Schon früh streckt die
Nacht ihre kalte Hand nach uns aus und so scharen wir uns schließlich
bis zum Abendessen um ein Lagerfeuer, das jedenfalls eine Körperseite
wärmt. Das Menü besteht diesmal aus Ochsenschwanzsuppe, Hähnchen
mit Kartoffeln und Gemüse sowie Vanillecreme mit Banane als Nachtisch.
Ich kann sogar mit Genuss essen, weil die feuchtwarme Luft im Küchenzelt
auf meinen Kopf die befreiende Wirkung eines Dampfbades hat.
Unser Zeltplatz liegt auf
etwa 3000 m Höhe. Da wir die nächste Nacht bereits auf über
4200 m verbringen werden, hält Helmut in der abendlichen Runde einen
kurzen Vortrag über Akklimatisation und Höhenkrankheit. Mehr
vorbeugend, denn bis jetzt scheint niemand Höhenbeschwerden zu haben.
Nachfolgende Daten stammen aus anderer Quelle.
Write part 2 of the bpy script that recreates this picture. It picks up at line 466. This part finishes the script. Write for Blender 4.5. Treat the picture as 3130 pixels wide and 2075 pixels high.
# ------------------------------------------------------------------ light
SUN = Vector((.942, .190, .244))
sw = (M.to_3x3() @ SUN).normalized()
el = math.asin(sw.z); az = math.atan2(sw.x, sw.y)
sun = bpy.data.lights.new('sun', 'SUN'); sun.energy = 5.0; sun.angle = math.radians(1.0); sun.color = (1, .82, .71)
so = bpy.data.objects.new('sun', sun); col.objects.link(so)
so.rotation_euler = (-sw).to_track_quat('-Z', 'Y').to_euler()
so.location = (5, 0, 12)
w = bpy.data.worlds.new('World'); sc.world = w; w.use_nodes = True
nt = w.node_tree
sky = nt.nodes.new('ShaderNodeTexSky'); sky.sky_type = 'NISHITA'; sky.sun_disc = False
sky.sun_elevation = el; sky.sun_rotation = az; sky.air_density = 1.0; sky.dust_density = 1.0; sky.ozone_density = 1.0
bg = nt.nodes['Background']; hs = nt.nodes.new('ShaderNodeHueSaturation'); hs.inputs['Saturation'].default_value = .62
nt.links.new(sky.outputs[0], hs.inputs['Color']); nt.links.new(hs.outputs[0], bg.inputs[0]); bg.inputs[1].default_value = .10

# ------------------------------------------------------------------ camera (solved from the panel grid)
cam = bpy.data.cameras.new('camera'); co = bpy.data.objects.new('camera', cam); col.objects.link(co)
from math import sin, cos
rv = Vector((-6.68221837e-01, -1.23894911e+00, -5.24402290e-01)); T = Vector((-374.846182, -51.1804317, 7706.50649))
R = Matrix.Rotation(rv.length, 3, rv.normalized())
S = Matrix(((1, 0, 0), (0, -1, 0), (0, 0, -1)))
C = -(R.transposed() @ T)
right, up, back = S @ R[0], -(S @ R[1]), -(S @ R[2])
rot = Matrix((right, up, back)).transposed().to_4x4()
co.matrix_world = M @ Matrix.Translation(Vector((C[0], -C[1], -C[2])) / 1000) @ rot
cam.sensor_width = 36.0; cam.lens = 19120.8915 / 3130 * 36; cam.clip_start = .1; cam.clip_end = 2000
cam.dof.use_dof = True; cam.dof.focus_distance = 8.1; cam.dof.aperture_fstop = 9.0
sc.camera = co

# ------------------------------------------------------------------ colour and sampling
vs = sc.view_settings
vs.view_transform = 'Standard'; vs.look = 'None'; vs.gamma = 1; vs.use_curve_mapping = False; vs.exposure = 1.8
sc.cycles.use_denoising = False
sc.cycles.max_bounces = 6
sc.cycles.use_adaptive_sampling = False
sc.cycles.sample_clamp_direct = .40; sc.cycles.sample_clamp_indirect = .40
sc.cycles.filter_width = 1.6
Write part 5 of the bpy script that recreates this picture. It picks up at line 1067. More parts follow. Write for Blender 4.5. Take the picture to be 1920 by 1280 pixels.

Der Tee nach dem Essen verfehlt
auch diesmal seine Wirkung nicht und so kann ich nachts um zwei den bis
dahin prächtigsten Sternenhimmel meines Lebens bewundern. Hoch über
mir steht der Orion. Es gibt nicht den leisesten Zweifel, wo sich der
Orionnebel befindet. Die Milchstraße ist ein eindrucksvoll leuchtendes
Band und bis zum Horizont herab lässt die Sternendichte nicht nach.
Selten hat es sich so gelohnt, nachts das Zelt verlassen zu müssen.